Democratic Representative Caucus

From Academic Kids

The Democratic Representative Caucus was a group of Canadian Members of Parliament who left the Canadian Alliance in 2001 in protest against the leadership of Stockwell Day. Day was regarded by many observers as a weak and gaffe-prone leader, whose mistakes and off-the-cuff remarks sometimes undermined even the efforts of his own caucus, and through the spring of 2001, several members of the Alliance resigned their shadow cabinet seats.

On May 2, Art Hanger was the first Alliance MP suspended from caucus for criticizing Day. Two weeks later, on May 16, he was followed by Chuck Strahl, Gary Lunn, Jim Pankiw, Val Meredith, Grant McNally, Jay Hill and Jim Gouk. In late June, they were joined by Monte Solberg, Andy Burton and Brian Fitzpatrick, and in the first week of July by Deborah Grey and Inky Mark. Through the summer, this group of MPs sat as "Independent Alliance Caucus", and were jokingly dubbed the Rebel Alliance by political commentators.

In early September, an offer was made to the MPs that they would be readmitted to the Alliance caucus if they promised to refrain from criticizing Day's leadership. The MPs surveyed their constituents, and on September 10, the offer was accepted by Hanger, Gouk, Solberg, Fitzpatrick and Burton. The remaining seven MPs refused, and initiated the Democratic Representative Caucus on September 12, with Strahl as its parliamentary leader. This was not intended as a new political party, but simply as a group caucus.

Two weeks later, on September 24, the DRC members entered into a coalition with the Progressive Conservatives, which was intended to be Joe Clark's framework for proving that the two parties could be united on his terms rather than Day's. Clark, as PC leader, remained leader of the "PC-DRC Coalition" caucus, and Strahl, as leader of the DRC, was named deputy leader. The coalition agreement was controversial, but Clark and Strahl tried to propose common policies that would appeal to both PC and Alliance members.

While the DRC members insisted that they remained loyal to the Canadian Alliance despite tehir opposition to Day's leadership, the group began to establish the Democratic Representative Association (DRA), presumably to support their re-election campaigns as DRC Members of Parliament.

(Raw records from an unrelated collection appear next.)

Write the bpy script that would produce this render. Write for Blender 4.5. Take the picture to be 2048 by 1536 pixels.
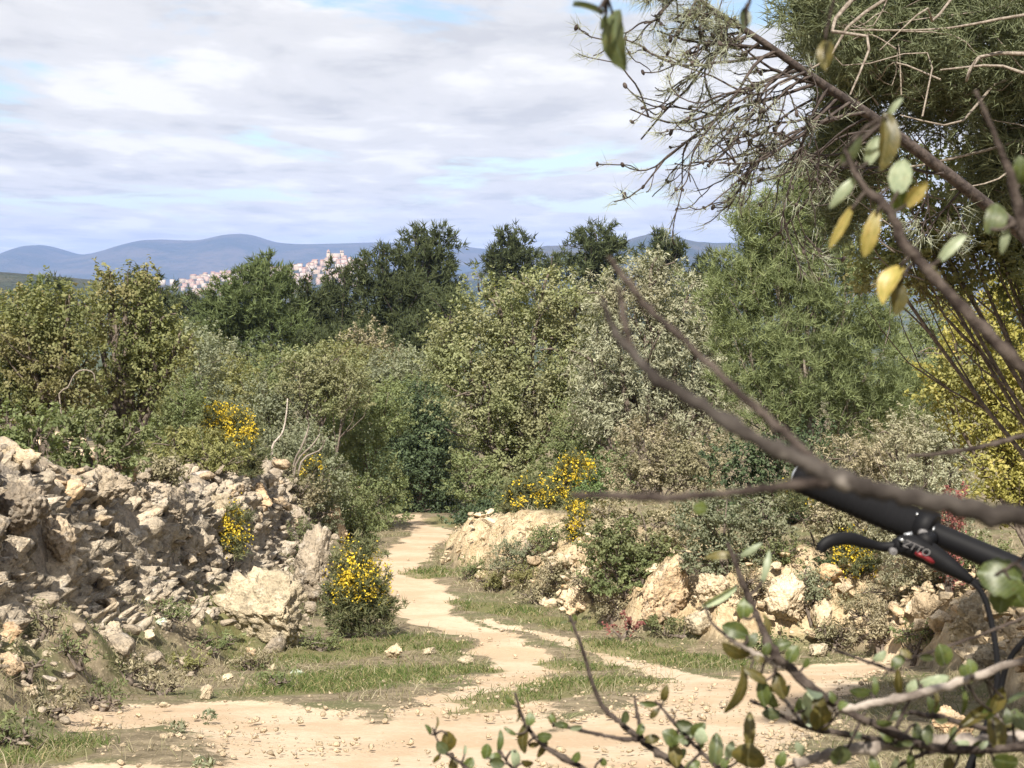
import bpy, bmesh, math, random
import numpy as np
from mathutils import Vector

for _o in list(bpy.data.objects):
    bpy.data.objects.remove(_o, do_unlink=True)
SC = bpy.context.scene
COL = SC.collection

# ------------------------------------------------------------------ camera
F = 3152.0                       # focal length in pixels of the 2048 x 1536 photograph
VH = 560.0                       # row of the horizon
PITCH = math.atan((768.0 - VH) / F)
cam_d = bpy.data.cameras.new('camera')
cam = bpy.data.objects.new('camera', cam_d)
COL.objects.link(cam)
cam_d.sensor_width = 36.0
cam_d.lens = F / 2048.0 * 36.0
cam_d.clip_start = 0.05
cam_d.clip_end = 40000.0
cam.location = (0, 0, 0)         # eye level is z = 0
cam.rotation_euler = (math.pi / 2 - PITCH, 0, 0)
cam_d.dof.use_dof = True
cam_d.dof.focus_distance = 14.0
cam_d.dof.aperture_fstop = 26.0
SC.camera = cam

# ------------------------------------------------------------------ sky and sun
SUN_EL, SUN_AZ = math.radians(46.0), math.radians(-171.0)   # azimuth from +Y towards +X
sun_from = Vector((math.sin(SUN_AZ) * math.cos(SUN_EL), math.cos(SUN_AZ) * math.cos(SUN_EL), math.sin(SUN_EL)))
sun_d = bpy.data.lights.new('sun', 'SUN')
sun_d.energy = 4.8
sun_d.angle = math.radians(1.2)
sun_d.color = (1.0, 0.93, 0.82)
sun = bpy.data.objects.new('sun', sun_d)
COL.objects.link(sun)
sun.rotation_euler = sun_from.to_track_quat('Z', 'Y').to_euler()

world = bpy.data.worlds.new('World')
SC.world = world
world.use_nodes = True
wn = world.node_tree.nodes
wl = world.node_tree.links
wn.clear()


def wnode(t, **kw):
    n = wn.new(t)
    for k, v in kw.items():
        setattr(n, k, v)
    return n


def wmath(op, a, b=None, clamp=False):
    n = wnode('ShaderNodeMath', operation=op)
    n.use_clamp = clamp
    for i, s in enumerate((a, b)):
        if s is None:
            continue
        if isinstance(s, (int, float)):
            n.inputs[i].default_value = s
        else:
            wl.new(s, n.inputs[i])
    return n.outputs[0]


sky = wnode('ShaderNodeTexSky')
sky.sky_type = 'NISHITA'
sky.sun_disc = False
sky.sun_elevation = SUN_EL
sky.sun_rotation = SUN_AZ
sky.altitude = 200.0
sky.air_density = 1.0
sky.dust_density = 1.2
sky.ozone_density = 1.0
skyb = wnode('ShaderNodeBackground')
skyb.inputs['Strength'].default_value = 0.075
wl.new(sky.outputs[0], skyb.inputs['Color'])
# a broken layer of stratocumulus: noise on a plane overhead, seen in perspective
tc = wnode('ShaderNodeTexCoord')
sep = wnode('ShaderNodeSeparateXYZ')
wl.new(tc.outputs['Generated'], sep.inputs[0])
zz = wmath('ADD', wmath('MAXIMUM', sep.outputs['Z'], 0.0), 0.055)
px = wmath('DIVIDE', sep.outputs['X'], zz)
py = wmath('DIVIDE', sep.outputs['Y'], zz)
cmb = wnode('ShaderNodeCombineXYZ')
wl.new(wmath('MULTIPLY', px, 1.25), cmb.inputs[0])
wl.new(wmath('MULTIPLY', py, 0.72), cmb.inputs[1])


def wnoise(scale, detail, rough, off, dist=0.0):
    mp = wnode('ShaderNodeMapping')
    mp.inputs['Location'].default_value = off
    wl.new(cmb.outputs[0], mp.inputs['Vector'])
    n = wnode('ShaderNodeTexNoise')
    n.inputs['Scale'].default_value = scale
    n.inputs['Detail'].default_value = detail
    n.inputs['Roughness'].default_value = rough
    n.inputs['Distortion'].default_value = dist
    wl.new(mp.outputs[0], n.inputs['Vector'])
    return n.outputs['Fac']


def wramp(fac, stops, interp='EASE'):
    r = wnode('ShaderNodeValToRGB')
    r.color_ramp.interpolation = interp
    e = r.color_ramp.elements
    e[0].position, e[0].color = stops[0][0], stops[0][1]
    e[1].position, e[1].color = stops[1][0], stops[1][1]
    for p, c in stops[2:]:
        x = e.new(p)
        x.color = c
    wl.new(fac, r.inputs[0])
    return r.outputs[0]


cover = wnoise(0.8, 8.0, 0.58, (8.4, 7.7, 0.0), 0.35)
cov = wramp(cover, [(0.375, (0.0, 0.0, 0.0, 1)), (0.475, (1, 1, 1, 1))])
shade = wnoise(1.7, 8.0, 0.56, (11.3, 2.2, 4.0), 0.2)
ccol = wramp(shade, [(0.34, (0.49, 0.492, 0.505, 1)), (0.50, (0.60, 0.594, 0.596, 1)), (0.66, (0.73, 0.718, 0.705, 1))])
cldb = wnode('ShaderNodeBackground')
cldb.inputs['Strength'].default_value = 0.665
wl.new(ccol, cldb.inputs['Color'])
wmix = wnode('ShaderNodeMixShader')
wl.new(cov, wmix.inputs[0])
wl.new(skyb.outputs[0], wmix.inputs[1])
wl.new(cldb.outputs[0], wmix.inputs[2])
wout = wnode('ShaderNodeOutputWorld')
wl.new(wmix.outputs[0], wout.inputs['Surface'])

SC.view_settings.view_transform = 'Standard'
SC.view_settings.look = 'None'
SC.view_settings.exposure = 1.17
SC.view_settings.gamma = 1.0
SC.view_settings.use_curve_mapping = False
SC.cycles.use_denoising = True
SC.cycles.max_bounces = 5
SC.cycles.diffuse_bounces = 3
SC.cycles.glossy_bounces = 2
SC.cycles.transmission_bounces = 3
SC.cycles.volume_bounces = 1
SC.cycles.sample_clamp_indirect = 6.0


# ------------------------------------------------------------------ helpers
CT, ST = math.cos(PITCH), math.sin(PITCH)


def unproj(u, v, Y):
    """the point at distance Y in front of the eye that the photograph shows at pixel (u, v)"""
    x = (u - 1024.0) / F
    w = -(v - 768.0) / F
    dy = CT + w * ST
    dz = -ST + w * CT
    k = Y / dy
    return np.array((x * k, Y, dz * k))


def _hash(ix, iy, iz, seed):
    h = (ix.astype(np.int64) * 374761393 + iy.astype(np.int64) * 668265263 + iz.astype(np.int64) * 2147483647 + seed * 1274126177) & 0xFFFFFFFF
    h = ((h ^ (h >> 13)) * 1274126177) & 0xFFFFFFFF
    h = h ^ (h >> 16)
    return (h & 0xFFFFFF).astype(np.float64) / float(0xFFFFFF)


def vnoise(P, seed=0):
    P = np.asarray(P, dtype=np.float64)
    i = np.floor(P).astype(np.int64)
    f = P - i
    f = f * f * (3 - 2 * f)
    x, y, z = i[:, 0], i[:, 1], i[:, 2]
    r = 0
    for dx in (0, 1):
        wx = f[:, 0] if dx else 1 - f[:, 0]
        for dy in (0, 1):
            wy = f[:, 1] if dy else 1 - f[:, 1]
            for dz in (0, 1):
                wz = f[:, 2] if dz else 1 - f[:, 2]
                r = r + wx * wy * wz * _hash(x + dx, y + dy, z + dz, seed)
    return r


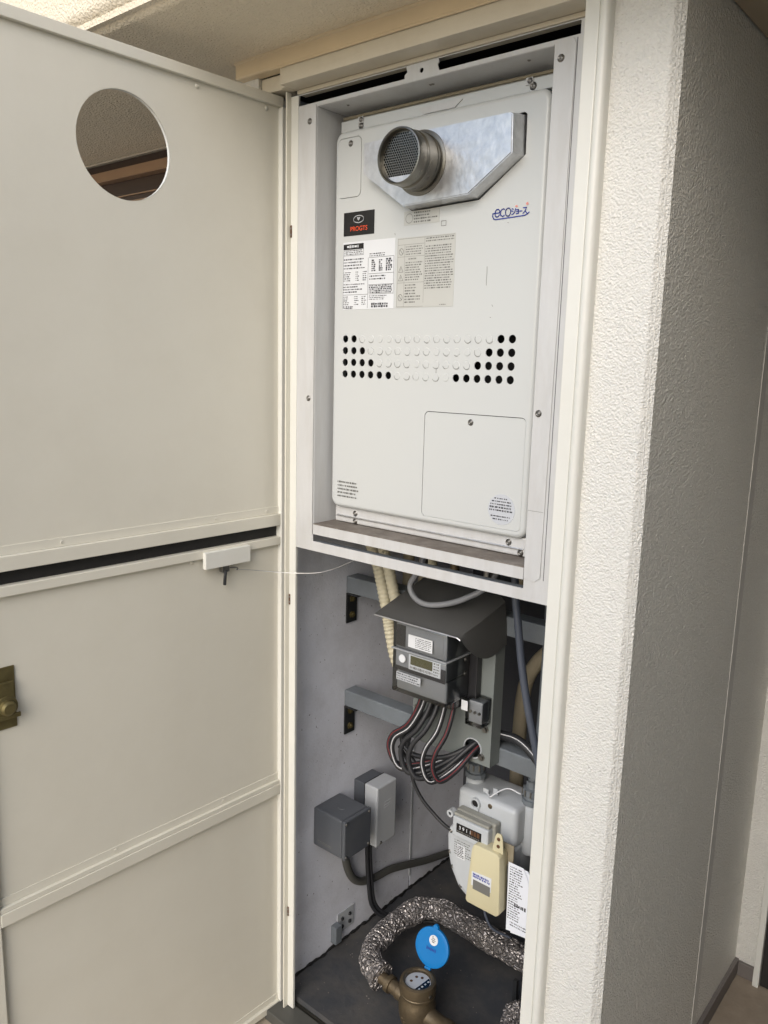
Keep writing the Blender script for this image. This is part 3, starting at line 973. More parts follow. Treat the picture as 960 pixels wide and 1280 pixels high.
# eco logo
lg = bmesh.new()
strokes([[(0.1400, 1.8265), (0.1490, 1.8265), (0.1488, 1.8295), (0.1465, 1.8325), (0.1430, 1.8325), (0.1402, 1.8298), (0.1396, 1.8255), (0.1408, 1.8215), (0.1436, 1.8200), (0.1465, 1.8208), (0.1492, 1.8232)],
         [(0.1590, 1.8312), (0.1568, 1.8325), (0.1535, 1.8318), (0.1510, 1.8290), (0.1507, 1.8250), (0.1522, 1.8215), (0.1552, 1.8200), (0.1590, 1.8215)],
         [(0.1660 + 0.0052 * math.cos(t), 1.8262 + 0.0066 * math.sin(t)) for t in [k * math.pi / 8 for k in range(17)]],
         [(0.1395, 1.8265), (0.1352, 1.8262), (0.1350, 1.8215), (0.1372, 1.8175), (0.1410, 1.8160), (0.1800, 1.8172), (0.1990, 1.8180), (0.2045, 1.8200), (0.2075, 1.8225)]], yp - 0.0002, 0.0018, lg)
strokes([[(0.1735, 1.8310), (0.1762, 1.8298)], [(0.1733, 1.8275), (0.1760, 1.8262)], [(0.1735, 1.8215), (0.1770, 1.8225), (0.1795, 1.8255), (0.1808, 1.8305)],
         [(0.1822, 1.8285), (0.1865, 1.8285), (0.1865, 1.8222), (0.1822, 1.8222)], [(0.1828, 1.8254), (0.1865, 1.8254)], [(0.1885, 1.8256), (0.1935, 1.8256)],
         [(0.1958, 1.8305), (0.2018, 1.8305), (0.1995, 1.8250), (0.1955, 1.8212)], [(0.1995, 1.8250), (0.2035, 1.8210)]], yp - 0.0002, 0.0017, lg)
lo_ = put('eco_logo', lg, 'blue', wh, label='blue ecoジョーズ logo')
put('logo_sparks', strokes([[(0.1805, 1.8350), (0.1815, 1.8332)], [(0.1828, 1.8354), (0.1838, 1.8334)], [(0.2015, 1.8378), (0.2025, 1.8345)], [(0.2038, 1.8382), (0.2048, 1.8350)]], yp - 0.0002, 0.0012), 'red', lo_)

# pipes below the heater
gp = 'pipes under the water heater'
for i, (x_, y_, r_, z1_, m_, lab) in enumerate([(-0.225, 0.30, 0.014, 0.93, 'pipe_beige', 'taped beige pipe behind the cream hoses, left one'), (-0.185, 0.31, 0.014, 0.93, 'pipe_beige', 'taped beige pipe behind the cream hoses, right one'),
                                            (-0.02, 0.20, 0.010, 1.12, 'brass', 'brass pipe under the heater behind the grey cable loop'), (0.06, 0.22, 0.010, 1.11, 'brass', 'brass pipe under the heater right of the grey cable loop'),
                                            (0.12, 0.24, 0.011, 1.10, 'pipe_beige', 'beige pipe stub under the heater above the meter hood'),
                                            (-0.125, 0.26, 0.012, 0.98, 'hose', 'pale pipe dropping behind the meter hood left of the grey loop'), (-0.075, 0.16, 0.009, 1.125, 'screw', 'short steel valve stem under the heater inside the grey loop'),
                                            (0.095, 0.15, 0.008, 1.135, 'screw', 'short steel valve stem under the heater at the right end of the grey loop'), (0.20, 0.28, 0.013, 0.9, 'cable', 'dark pipe dropping at the right behind the blue grey cable'), (0.245, 0.26, 0.010, 0.85, 'conduit', 'grey pipe dropping beside the right inner wall')]):
    t_ = thing('pipe', lab, 'pipe', (x_, y_, z1_), group=gp)
    put('tube', tube([(x_, y_, z1_), (x_, y_, 1.243)], r_, seg=14, smooth_path=False), m_, t_, smooth=True)
    put('nut', lathe([(r_, 0), (r_ * 1.5, 0), (r_ * 1.5, 0.016), (r_, 0.016)], (x_, y_, 1.195), (0, 0, 1), 6), 'brass', t_)

# ------------------------------------------------------------------ closet door (local axes: x along the leaf, y towards its inner face, z up)
DA = 0.0395446
door = thing('closet_door', 'open cream steel closet door with a round hole near its top', 'door', (-0.352, -0.002, 0), math.atan2(-math.cos(DA), -math.sin(DA)), local=True)


def dplate(outline, holes, t, thick):
    """sheet on the door: front face looks to local +y at y = t"""
    me = plate([(-p[0], p[1]) for p in outline], [[(-p[0], p[1]) for p in h] for h in holes], 0.0, thick)
    me.transform(Matrix.Translation((0, t, 0)) @ Matrix.Rotation(math.pi, 4, 'Z'))
    return me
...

On November 19, Lunn left the DRC to rejoin the Alliance shortly after Day agreed to hold a new Alliance leadership race.

In March 2002, Day lost that leadership race to Stephen Harper, and on April 10, most of the DRC members returned to the Alliance caucus, ending their coalition agreement with the PCs. The DRA was disbanded.

Mark chose not to return to the Alliance caucus, instead sitting as an Independent Conservative, and later joining the PC caucus.

Pankiw's request for readmission to the Alliance caucus was denied, as he was embroiled in a political scandal involving a violent confrontation with an aboriginal constituent. He ran for mayor of Saskatoon, Saskatchewan in 2003, while still sitting as an independent MP, and again attracted controversy because his home was in fact outside of Saskatoon's city limits.